Considero que existem três passos: o primeiro destes é criar a personagem, o segundo, criar o ambiente onde essa persona­gem se vai mover e o terceiro é como essa personagem vai falar, como se vai exprimir. Estes três pontos de apoio são tudo o que é necessário para contar uma história; agora, eu tenho receio da folha em branco e, sobretudo, do lápis, porque eu escrevo à mão; mas quero dizer, mais ou menos, quais são os meus procedimentos de uma forma muito pessoal. Quando eu começo a escrever, não acredito na inspiração, nunca acreditei na inspiração, escrever é uma questão de trabalho; pormo-nos a escrever para ver o que é que sai e encher páginas e páginas para que, de repente, apareça uma palavra que nos dê a chave daquilo que há a fazer, do que é que aquilo vai ser.
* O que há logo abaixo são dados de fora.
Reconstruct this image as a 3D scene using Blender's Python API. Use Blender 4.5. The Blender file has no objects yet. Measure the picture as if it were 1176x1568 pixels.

Às vezes acontece-me escrever cinco, seis ou dez páginas e não aparece a personagem que eu queria que aparecesse, aquela persona­gem viva que tem de se mexer por si própria. De repente, apa­rece e surge, e vamo-la seguindo, vamos atrás dela. À medida que a personagem adquire vida, já podemos, então, ver até onde vai; seguindo-a, somos levados por caminhos que desco­nhecemos mas que, estando ela viva, nos conduzem a uma rea­lidade, ou a uma irrealidade, se quiserem. Ao mesmo tempo, conseguimos criar aquilo que se pode dizer, aquilo que, afinal, parece que aconteceu, ou podia ter acontecido ou podia acon­tecer mas nunca aconteceu. Assim, creio eu, nesta questão da criação é fundamental pensar naquilo que sabemos, em que mentiras vamos dizer; pensar que, se entramos na verdade, na realidade das coisas conhecidas, naquilo que vimos ou ouvi­mos, estamos a fazer história, reportagem.